** DATASET EXTRACT **

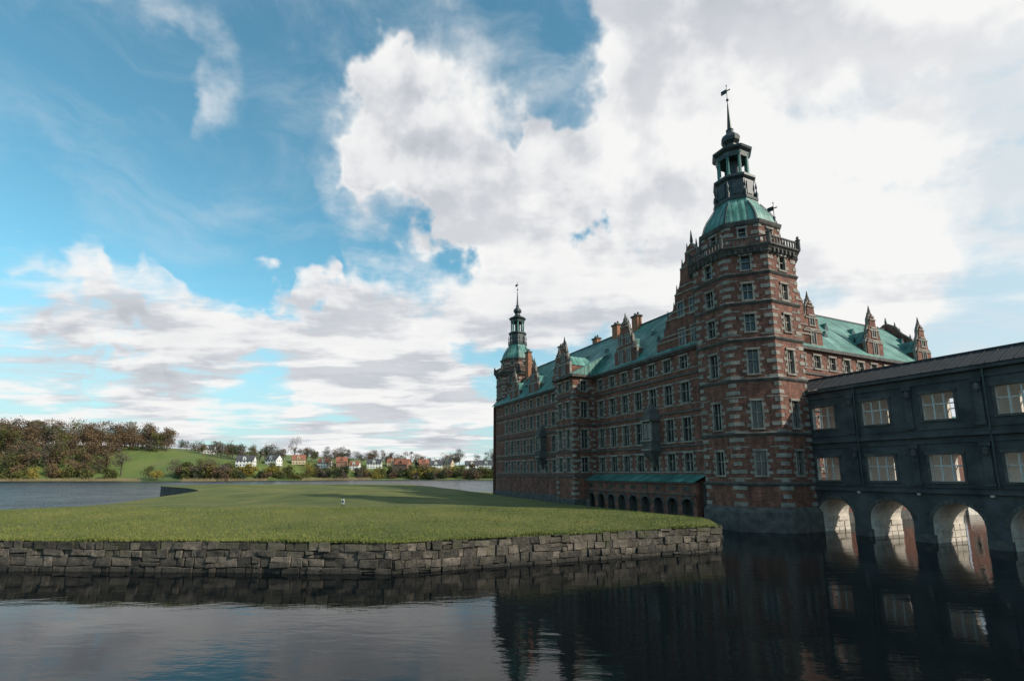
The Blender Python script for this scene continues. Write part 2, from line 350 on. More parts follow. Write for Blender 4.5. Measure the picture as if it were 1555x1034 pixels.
for o in ORI:
    g=P(CA,'oriel_windows','sandstone_dark')
    def half(prof,mb):
        V=[];F=[];ang=[(-1.35,0),(-.85,1.25),(.85,1.25),(1.35,0)]
        for k,z in prof:
            for a,t in ang: V.append(pt(frL,o+a*k,t*k,z))
        for j in range(len(prof)-1):
            for i in range(3): F.append((j*4+i,j*4+i+1,j*4+i+5,j*4+i+4))
        F.append((0,1,2,3)); n=len(prof)-1; F.append((n*4,n*4+1,n*4+2,n*4+3)); mb.add(V,F)
    half([(.1,6.8),(.35,7.6),(.8,8.4),(1.08,9.0),(1.08,9.25),(1,9.3),(1,10.3),(1.06,10.35),(1.06,10.5),(.9,10.55),(.9,12.9),(1.1,13.0),(1.15,13.4),(.8,13.7),(.75,14.6),(.2,15.4)],g)
    gl=P(CA,'window_glass','glass')
    gl.quad(pt(frL,o-.62,1.17,10.7),pt(frL,o+.62,1.17,10.7),pt(frL,o+.62,1.17,12.7),pt(frL,o-.62,1.17,12.7))
    g2=P(CA,'oriel_trim','sandstone')
    box(g2,frL,o-.05,o+.05,1.1,1.24,10.6,12.8); box(g2,frL,o-.7,o+.7,1.1,1.23,11.8,11.9)
    for q in (-.8,.8): box(g2,frL,o+q-.1,o+q+.1,1.0,1.26,10.5,12.95)
    for zz in (9.2,10.4,13.1): box(g2,frL,o-.95,o+.95,1.1,1.46,zz-.1,zz+.1)
# projecting bay
bx=-8.1; corners=[(-4,31.9),(bx,31.9),(bx,26.4),(-4,26.4)]
for i in range(3):
    fr,l=frame(corners[i],corners[i+1]); ops=[]
    for z,h,w in rowsL: 
        for q in ((l*.5,) if i!=1 else (l*.28,l*.72)): ops.append(window(CA,fr,q,z,w*.9,h,2))
    wall(wallb,st,fr,l,-1,ZE,ops); quoins(st,fr,l,1,ZE-1,(1,1))
    for z in (5.6,9.5,13.8,18.5): box(sdk,fr,-.1,l+.1,-.02,.17,z-.13,z+.13)
    box(sdk,fr,-.4,l+.4,-.02,.52,ZE-.4,ZE+.04)
    box(P(CA,'plinth','sandstone_dark'),fr,-.3,l+.3,-.02,.34,-1,2.1)
cu=P(CA,'roof','copper')
cu.quad((bx-.4,26,ZE+.05),(bx-.4,32.3,ZE+.05),(-1,32.3,26),(-1,26,26)) 
cu.quad((bx-.4,26,ZE+.05),(-1,26,26),(-1,26,ZE)); cu.quad((bx-.4,32.3,ZE+.05),(-1,32.3,26),(-1,32.3,ZE))
frB,lB=frame(corners[1],corners[2]); dormer(CA,frB,lB/2,ZE,3.4,5.6,5)
# main roof
cu.quad((-4.5,69,ZE),(-4.5,0,ZE),(3,0,ZR),(3,69,ZR)); cu.quad((10.5,0,ZE),(10.5,69,ZE),(3,69,ZR),(3,0,ZR))
box(P(CA,'roof_ridge','dark_metal'),(3,69,0,-1),0,69,-.15,.15,ZR-.08,ZR+.16)
wallb.quad((-4,69,-1),(10,69,-1),(10,69,ZE),(3,69,ZR),(-4,69,ZE)); wallb.quad((10,67,-1),(10,8,-1),(10,8,ZE),(10,67,ZE))
for yy,w,H in ((18,5.0,7.0),(38,4.0,6.4),(48,4.0,6.4),(57.5,4.0,6.4)):
    dormer(CA,frL,67-yy,ZE,w,H,6)
gable(CA,frL,67-4,ZE,[(7.0,0),(7,1.6),(5.8,2.2),(5.2,3.2),(5.0,4.4),(3.8,5.2),(3.2,6.2),(3.1,7.4),(2.3,8.2),(2.0,9.2),(1.9,10.6),(1.0,11.4),(.9,12.4),(.2,13.2)],nwin=3,ww=.95,wz=((.6,1.8),(4.4,1.6)),fh=1.4)
cu.quad((-3.6,10.6,ZE),(-3.6,4,ZE+9.4),(3,4,ZE+9.4),(3,10.6,ZE)); cu.quad((-3.6,-2.6,ZE),(-3.6,4,ZE+9.4),(3,4,ZE+9.4),(3,-2.6,ZE))
def hatch(mb,fr,s,t,z):
    dk=P(CA,'roof_hatch_openings','dark_metal')
    w=.5; V=[pt(fr,s-w,t,z),pt(fr,s+w,t,z),pt(fr,s,t,z+1.1),pt(fr,s,t-1.3,z+1.1),pt(fr,s-w,t-.9,z),pt(fr,s+w,t-.9,z)]
    mb.add(V,[(0,2,3,4),(1,5,3,2)]); dk.quad(V[0],V[1],V[2])
sl_=(ZR-ZE)/7.5
for i in range(18):
    yy=13+i*3.0; t=-2.0-(i%2)*1.7
    hatch(P(CA,'roof_hatches','copper'),frL,67-yy,t,ZE+(-t+.5)*sl_-.25)
def chimney(x,y,z0,z1,w=.9):
    f=(x,y,0,-1); c=P(CA,'chimneys','chimney_brick'); box(c,f,-w,w,-w*.6,w*.6,z0,z1); box(P(CA,'chimney_caps','sandstone_dark'),f,-w-.14,w+.14,-w*.6-.14,w*.6+.14,z1,z1+.28)
    for k in (-.5,.5): loft(P(CA,'chimney_caps','sandstone_dark'),x,y-k*w,8,0,[(.2,z1+.28),(.17,z1+.8)])
for x,y,z in ((2.6,23,31.9),(2.6,28.5,31.9),(2.6,47.5,32.5),(.5,59,33.6),(3.5,36,31.4)): chimney(x,y,ZE+4,z,.75)
# low arcade
def archwall(mb,sof,fr,l,z0,zt,arches,zs,depth,rise=None,ring=None,nseg=14):
    x=0
    for a,b2 in arches:
        mb.quad(pt(fr,x,0,z0),pt(fr,a,0,z0),pt(fr,a,0,zt),pt(fr,x,0,zt)); x=b2
        c=(a+b2)/2; hw=(b2-a)/2; r=rise or hw
        ps=[(c-hw*math.cos(math.pi*i/nseg),zs+r*math.sin(math.pi*i/nseg)) for i in range(nseg+1)]
        for i in range(nseg):
            (s0,h0),(s1,h1)=ps[i],ps[i+1]
            mb.quad(pt(fr,s0,0,h0),pt(fr,s1,0,h1),pt(fr,s1,0,zt),pt(fr,s0,0,zt))
            if depth: sof.quad(pt(fr,s0,0,h0),pt(fr,s0,-depth,h0),pt(fr,s1,-depth,h1),pt(fr,s1,0,h1))
            if ring:
                k=1+.3/hw; q=lambda i,k:(c-hw*k*math.cos(math.pi*i/nseg),zs+r*k*math.sin(math.pi*i/nseg))
                e=.06; A,B,Cc,Dd=q(i+e,1),q(i+1-e,1),q(i+1-e,k),q(i+e,k); t=.07
                V=[pt(fr,p[0],t,p[1]) for p in (A,B,Cc,Dd)]+[pt(fr,p[0],-.01,p[1]) for p in (A,B,Cc,Dd)]
                ring.add(V,[(0,1,2,3),(0,4,5,1),(1,5,6,2),(2,6,7,3),(3,7,4,0)])
        if depth:
            sof.quad(pt(fr,a,0,z0),pt(fr,a,0,zs),pt(fr,a,-depth,zs),pt(fr,a,-depth,z0)); sof.quad(pt(fr,b2,0,z0),pt(fr,b2,-depth,z0),pt(fr,b2,-depth,zs),pt(fr,b2,0,zs))
    mb.quad(pt(fr,x,0,z0),pt(fr,l,0,z0),pt(fr,l,0,zt),pt(fr,x,0,zt))
frA=(-6.0,26.4,0,-1); lA=23.0
ar=[(.7+i*2.5,.7+i*2.5+1.7) for i in range(9)]
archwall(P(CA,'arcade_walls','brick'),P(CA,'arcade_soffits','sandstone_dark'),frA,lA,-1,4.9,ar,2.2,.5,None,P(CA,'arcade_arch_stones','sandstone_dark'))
for a,b2 in ar:
    q=(a+b2)/2; box(P(CA,'arcade_windows','sandstone_dark'),frA,q-.5,q+.5,0,.06,3.95,4.55); box(P(CA,'arcade_windows_dark','glass'),frA,q-.36,q+.36,0,.075,4.03,4.47)
box(sdk,frA,0,lA,-.02,.2,3.45,3.6); box(sdk,frA,0,lA,-.1,.3,4.8,5.0)
cu.quad((-6.4,26.4,5.02),(-6.4,3.2,5.02),(-4,3.2,5.95),(-4,26.4,5.95))
P(CA,'arcade_soffits','sandstone_dark').quad((-4.9,26.4,-1),(-4.9,3,-1),(-4.9,3,5),(-4.9,26.4,5))
P(CA,'arcade_walls','brick').quad((-6.0,3.42,-1),(-4,3.42,-1),(-4,3.42,5.5),(-6,3.42,4.9))
# ---- right wing, outward -y'
frR=(4,-1,1,0); LR=38
ops=[]; x=4.5
while x<37:
    for z,h,w in rowsL: ops.append(window(CA,frR,x,z,w,h,2))
    x+=3.05
wall(wallb,st,frR,LR,-1,ZE,ops)
for z in (5.6,9.5,13.8,18.5): box(sdk,frR,0,LR,-.02,.16,z-.12,z+.12)
for z in (6.2,8.75,10.0,13.1,14.7,17.7,19.2): box(st,frR,0,LR,-.02,.03,z-.07,z+.07)
box(sdk,frR,0,LR,-.02,.5,ZE-.4,ZE+.02); box(P(CA,'plinth','sandstone_dark'),frR,0,LR,-.02,.35,-1,1.2)
frE,lE=frame((42,-1),(42,13)); wall(wallb,st,frE,lE,-1,ZE,[])
gable(CA,frE,7,ZE,[(7,0),(7,1.0),(5.6,2.0),(5.2,3.2),(3.8,4.4),(3.4,5.6),(2,7.0),(1.4,8.2),(.2,9)],nwin=2,ww=.9,wz=((1,1.8),),fh=.9)
ZQ=ZR-.4
cu.quad((4,-1.5,ZE),(42,-1.5,ZE),(42,6,ZQ),(4,6,ZQ)); cu.quad((42,13.5,ZE),(4,13.5,ZE),(4,6,ZQ),(42,6,ZQ))
box(P(CA,'roof_ridge','dark_metal'),(4,6,1,0),0,38,-.15,.15,ZQ-.1,ZQ+.14)
for xx in (11.2,24.6,37): dormer(CA,frR,xx-4,ZE,3.7,6.4,6)
for i in range(8):
    t=-1.9-(i%2)*1.8
    hatch(P(CA,'roof_hatches','copper'),frR,4+10+i*3.2-1,t,ZE+(-t+.5)*sl_-.25)
gable(CA,frR,2.2,ZE,[(4.8,0),(4.8,1.8),(4.0,3),(3.6,4.2),(3.6,6.2),(2.6,7.4),(2.3,8.6),(2.2,10.4),(1.5,11.4),(1.2,12.8),(.9,13.6),(.2,14.6)],nwin=2,ww=.9,wz=((.8,1.8),(4.6,1.8)),fh=1.3)
q=pt(frR,2.2,-.3,0); vane(CA,q[0],q[1],ZE+16.2,3.0)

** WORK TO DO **
Count the lines above in which the word "archwall" appears, then state only that count.

** RIGHT ANSWER **
2